==== Data to use
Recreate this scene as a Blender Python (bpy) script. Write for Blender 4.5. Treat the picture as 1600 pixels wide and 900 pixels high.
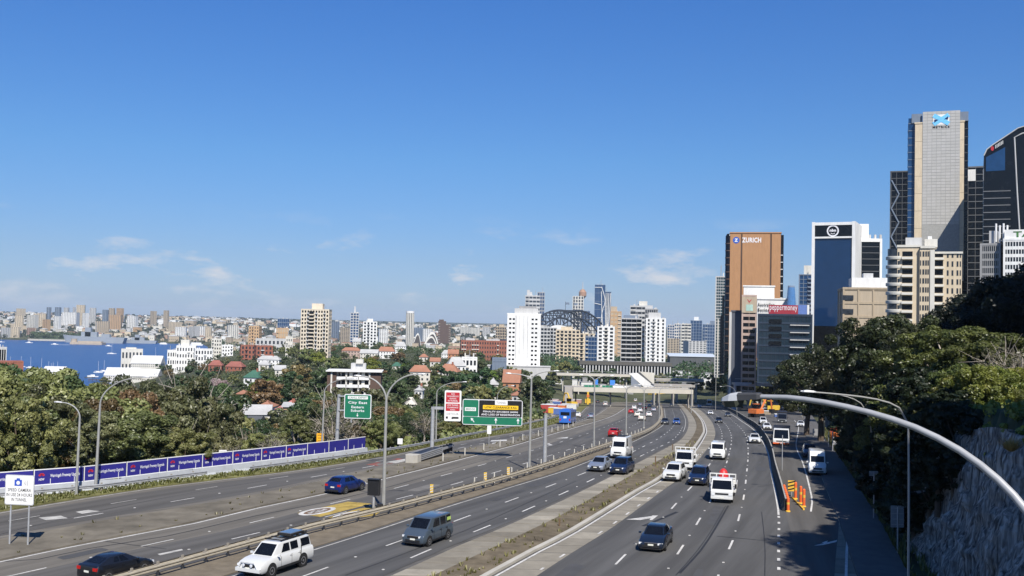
import bpy, math, random
import numpy as np
from mathutils import Vector, Matrix
random.seed(7); RNG = np.random.default_rng(11)
SC = bpy.context.scene
for _o in list(bpy.data.objects): bpy.data.objects.remove(_o)
R = math.radians
# ---------------------------------------------------------------- camera
CZ = 88.0                      # camera height above the harbour, metres
FPX = 1600.0                   # focal length in photograph pixels (1600 wide)
PITCH, ROLL = R(1.97), R(1.25)
_cp, _sp, _cr, _sr = math.cos(PITCH), math.sin(PITCH), math.cos(ROLL), math.sin(ROLL)
_U = Vector((0, -_sp, _cp)); _X = Vector((1, 0, 0)); _Fw = Vector((0, _cp, _sp))
_right = _X*_cr + _U*_sr; _up = _X*(-_sr) + _U*_cr
cam_d = bpy.data.cameras.new('camera'); cam = bpy.data.objects.new('camera', cam_d)
SC.collection.objects.link(cam); SC.camera = cam
cam_d.sensor_width = 36.0; cam_d.lens = 36.0*FPX/1600.0
cam_d.clip_start = 0.2; cam_d.clip_end = 60000
cam.matrix_world = Matrix(((_right.x, _up.x, -_Fw.x, 0), (_right.y, _up.y, -_Fw.y, 0), (_right.z, _up.z, -_Fw.z, CZ), (0, 0, 0, 1)))
# ---------------------------------------------------------------- sky and sun
SUN_EL, SUN_AZ = R(47), R(14)      # sun behind the camera, a little to the right
sun_dir = Vector((math.sin(SUN_AZ)*math.cos(SUN_EL), -math.cos(SUN_AZ)*math.cos(SUN_EL), math.sin(SUN_EL)))
W = bpy.data.worlds.new('World'); SC.world = W; W.use_nodes = True
_nt = W.node_tree; _nt.nodes.clear()
def _n(nt, t, **k):
    x = nt.nodes.new(t)
    for a, b in k.items(): setattr(x, a, b)
    return x
_out = _n(_nt, 'ShaderNodeOutputWorld'); _bg = _n(_nt, 'ShaderNodeBackground')
_sky = _n(_nt, 'ShaderNodeTexSky', sky_type='NISHITA', sun_disc=False)
_sky.sun_elevation = SUN_EL; _sky.sun_rotation = math.pi - SUN_AZ
_sky.altitude = 50; _sky.air_density = 1.0; _sky.dust_density = 0.3; _sky.ozone_density = 3.0
_bg.inputs['Strength'].default_value = 0.089
# thin broken cloud low in the sky, all the way round the horizon
_tc = _n(_nt, 'ShaderNodeTexCoord'); _sep = _n(_nt, 'ShaderNodeSeparateXYZ'); _nt.links.new(_tc.outputs['Generated'], _sep.inputs[0])
_map = _n(_nt, 'ShaderNodeMapping'); _map.inputs['Scale'].default_value = (1.0, 1.0, 3.0); _map.inputs['Location'].default_value = (1.85, 0.74, 0.49)
_nt.links.new(_tc.outputs['Generated'], _map.inputs[0])
_no = _n(_nt, 'ShaderNodeTexNoise'); _no.inputs['Scale'].default_value = 9.0; _no.inputs['Detail'].default_value = 9; _no.inputs['Roughness'].default_value = 0.62
_nt.links.new(_map.outputs[0], _no.inputs['Vector'])
_r1 = _n(_nt, 'ShaderNodeMapRange'); _r1.inputs['From Min'].default_value = 0.535; _r1.inputs['From Max'].default_value = 0.66
_nt.links.new(_no.outputs['Fac'], _r1.inputs['Value'])
_rc = _n(_nt, 'ShaderNodeValToRGB'); _e = _rc.color_ramp.elements
_e[0].position = 0.0; _e[0].color = (0.2, 0.2, 0.2, 1); _e[1].position = 0.105; _e[1].color = (0, 0, 0, 1)
_m = _rc.color_ramp.elements.new(0.035); _m.color = (1, 1, 1, 1); _m = _rc.color_ramp.elements.new(0.065); _m.color = (0.6, 0.6, 0.6, 1)
_nt.links.new(_sep.outputs['Z'], _rc.inputs['Fac'])
_mu = _n(_nt, 'ShaderNodeMath', operation='MULTIPLY'); _nt.links.new(_r1.outputs[0], _mu.inputs[0]); _nt.links.new(_rc.outputs['Color'], _mu.inputs[1])
_mu2 = _n(_nt, 'ShaderNodeMath', operation='MULTIPLY'); _nt.links.new(_mu.outputs[0], _mu2.inputs[0]); _mu2.inputs[1].default_value = 1.0
_mix = _n(_nt, 'ShaderNodeMixRGB'); _nt.links.new(_mu2.outputs[0], _mix.inputs['Fac'])
# the clear-air tint of this sky, the same all round: a little deeper blue overhead
_tr = _n(_nt, 'ShaderNodeValToRGB'); _te = _tr.color_ramp.elements
_te[0].position = 0.0; _te[0].color = (0.397, 0.516, 0.850, 1); _te[1].position = 0.30; _te[1].color = (0.286, 0.587, 1.0, 1)
_m = _te.new(0.059); _m.color = (0.397, 0.516, 0.775, 1); _m = _te.new(0.157); _m.color = (0.357, 0.595, 0.873, 1)
_nt.links.new(_sep.outputs['Z'], _tr.inputs['Fac'])
_hs = _n(_nt, 'ShaderNodeMixRGB', blend_type='MULTIPLY'); _hs.inputs['Fac'].default_value = 1.0
_nt.links.new(_sky.outputs[0], _hs.inputs['Color1']); _nt.links.new(_tr.outputs['Color'], _hs.inputs['Color2'])
_nt.links.new(_hs.outputs[0], _mix.inputs['Color1']); _mix.inputs['Color2'].default_value = (5.9, 5.9, 6.1, 1)
_nt.links.new(_mix.outputs[0], _bg.inputs['Color']); _nt.links.new(_bg.outputs[0], _out.inputs['Surface'])
_sl = bpy.data.lights.new('sun', 'SUN'); _sl.energy = 4.6; _sl.angle = R(0.53); _sl.color = (1.0, 0.94, 0.85)
sun_o = bpy.data.objects.new('sun', _sl); SC.collection.objects.link(sun_o)
sun_o.rotation_euler = (-sun_dir).to_track_quat('-Z', 'Y').to_euler(); sun_o.location = (0, 0, 200)
SC.view_settings.view_transform = 'Standard'; SC.view_settings.look = 'None'
SC.view_settings.exposure = 0.5; SC.view_settings.gamma = 1.0; SC.view_settings.use_curve_mapping = False
try:
    SC.cycles.use_denoising = True; SC.cycles.max_bounces = 6; SC.cycles.transparent_max_bounces = 8
    SC.cycles.diffuse_bounces = 3; SC.cycles.glossy_bounces = 3; SC.cycles.transmission_bounces = 4; SC.cycles.volume_bounces = 0
    SC.cycles.caustics_reflective = False; SC.cycles.caustics_refractive = False
except Exception: pass
# ---------------------------------------------------------------- finding places: a photograph pixel on a surface
def ray(px, py):
    u = (px-800.0)/FPX; v = (450.0-py)/FPX
    a = u*_cr - v*_sr; b = u*_sr + v*_cr
    return Vector((a, _cp - b*_sp, _sp + b*_cp))
def P(px, py, Y):
    d = ray(px, py); s = Y/d.y
    return Vector((d.x*s, Y, CZ + d.z*s))
def PX(px, Y, py=520): return P(px, py, Y).x
def drop(Y):
    a, b, s, c = 80.0, 160.0, 0.061, 650.0
    if Y <= a: return 15.5
    if Y <= b: return 15.5 + s*(Y-a)**2/(2*(b-a))
    d0 = 15.5 + s*(b-a)/2
    return d0 + s*(min(Y, c)-b)
def zr(Y): return CZ - drop(Y)
def G(px, py, dz=0.0):
    lo, hi = 8.0, 900.0
    for _ in range(50):
        m = 0.5*(lo+hi); p = P(px, py, m)
        if p.z > zr(m)+dz: lo = m
        else: hi = m
    return P(px, py, 0.5*(lo+hi))
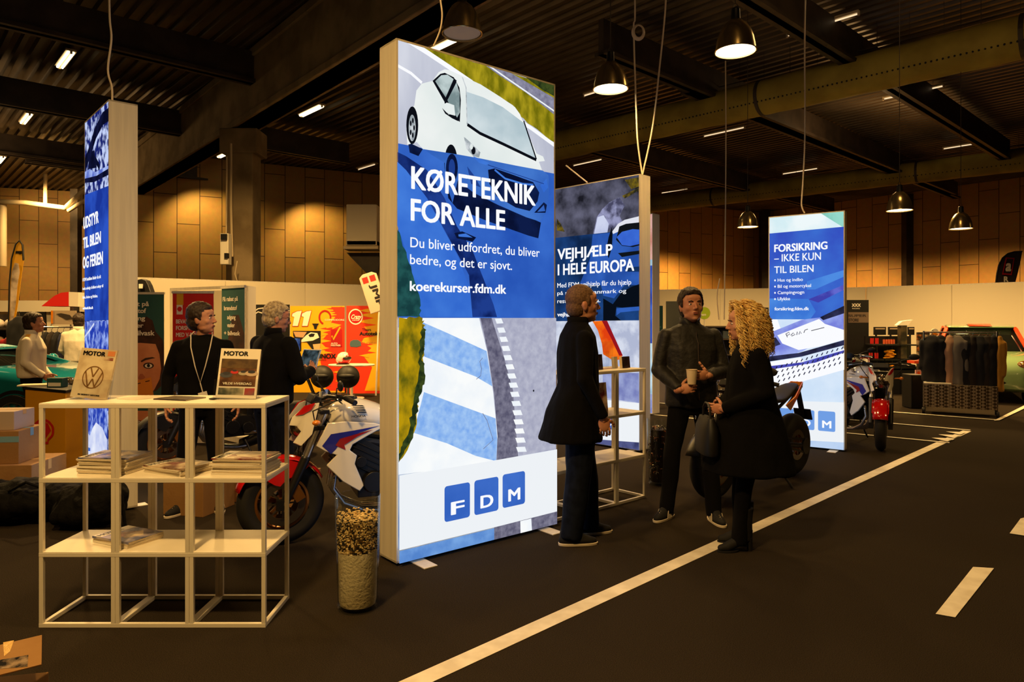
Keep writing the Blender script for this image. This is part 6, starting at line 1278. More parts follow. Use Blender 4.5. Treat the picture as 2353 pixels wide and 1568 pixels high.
MB().ball((.06,-.02,.13), (.098,.118,.05), 20, 12).obj('visor', t, M_black, smooth=True, world=False); MB().box((-.02,0,.01), (.22,.2,.02)).obj('neck_trim', t, M_black, world=False, bevel=.008)
for px, lab in ((740, 'black round tub chair on a chrome star foot, left of the white table'), (800, 'black round tub chair on a chrome star foot, directly under the white table top')):
    t = thing('tub_chair', lab, 'chair', (X_(px,13.4), 13.4, 0), group='round black tub chairs'); mb = MB(); mb.ball((0,0,.50), (.22,.2,.22), 24, 16); mb.obj('seat_shell', t, M_seat, smooth=True, world=False); MB().ball((0,-.1,.52), (.17,.12,.07), 20, 10).obj('cushion', t, M_seat, smooth=True, world=False)
    MB().cone((0,0,.05), (0,0,.32), .025).obj('pedestal', t, M_chrome, world=False, smooth=True)
    for k in range(5): a = 2*pi*k/5; MB().beam((0,0,.06), (.26*cos(a),.26*sin(a),.02), .03, .02).obj('star_leg', t, M_chrome, world=False)
# tv screen behind the grey-haired man
t = thing('monitor', 'small lit monitor just left of the tablet', 'monitor', (X_(668,12.0),12.0,0)); c = W(668,792,12.0); MB().box(c, (.36,.03,.24)).obj('monitor_housing', t, M_black); MB().box(c-V((0,.016,0)), (.33,.002,.21)).obj('screen', t, glow('monitor_screen', rgb(120,150,200), .7, rgb(30,50,110), 5)); MB().cone((c.x,c.y,0), c, .02).obj('monitor_stand', t, M_black)
# yellow counter with the shell emblem
t = thing('promotion_counter', 'yellow counter with a red shell outline and a dark top, at the left', 'counter', (X_(110,7.6), 7.7, 0))
p0, p1 = V((X_(58,7.75),7.75,0)), V((X_(150,7.35),7.35,0)); p2, p3 = V((X_(196,7.75),7.75,0)), V((X_(110,8.25),8.25,0)); h = .815
M_cy = Mt('counter_yellow', rgb(226,160,18), .5); MB().prism([p0,p1,p2,p3], (0,0,h)).obj('counter_body', t, M_cy, bevel=.004)
q = 1.04; cc = (p0+p1+p2+p3)/4; MB().prism([cc+(p-cc)*q+V((0,0,h)) for p in (p0,p1,p2,p3)], (0,0,.03)).obj('counter_top', t, M_black, bevel=.003)
d = (p1-p0).normalized(); s = Sheet(p0, p1, 0, h, (d.y, -d.x)); s.p0 += s.n*.003; emblem(s, 99, 990, 25, M_redp, M_cy); s.done(t, 'shell_emblem')
t = thing('leaflet_pack', 'teal leaflet box standing on the yellow counter', 'leaflet box', (X_(132,7.7),7.7,h+.032)); MB().box((0,0,.05), (.17,.10,.10)).obj('pack_body', t, M_teal, world=False, bevel=.003); MB().box((0,-.052,.03), (.14,.002,.04)).obj('pack_label', t, M_cwht, world=False)
t = thing('paper_sheets', 'loose pale papers on the yellow counter by the hand of the white-shirted man', 'papers', (X_(75,7.8),7.85,h+.032), .3); MB().box((0,0,.008), (.3,.2,.015)).obj('sheets', t, M_page, world=False)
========
Problem details:
Identify all lines where the word "wide" shows up. Copy them.

Response for this exercise:
Recreate this scene as a Blender Python (bpy) script. Write for Blender 4.5. Treat the picture as 1600 pixels wide and 900 pixels high.
FPX = 1600.0                   # focal length in photograph pixels (1600 wide)
Keep writing the Blender script for this image. This is part 6, starting at line 1278. More parts follow. Use Blender 4.5. Treat the picture as 2353 pixels wide and 1568 pixels high.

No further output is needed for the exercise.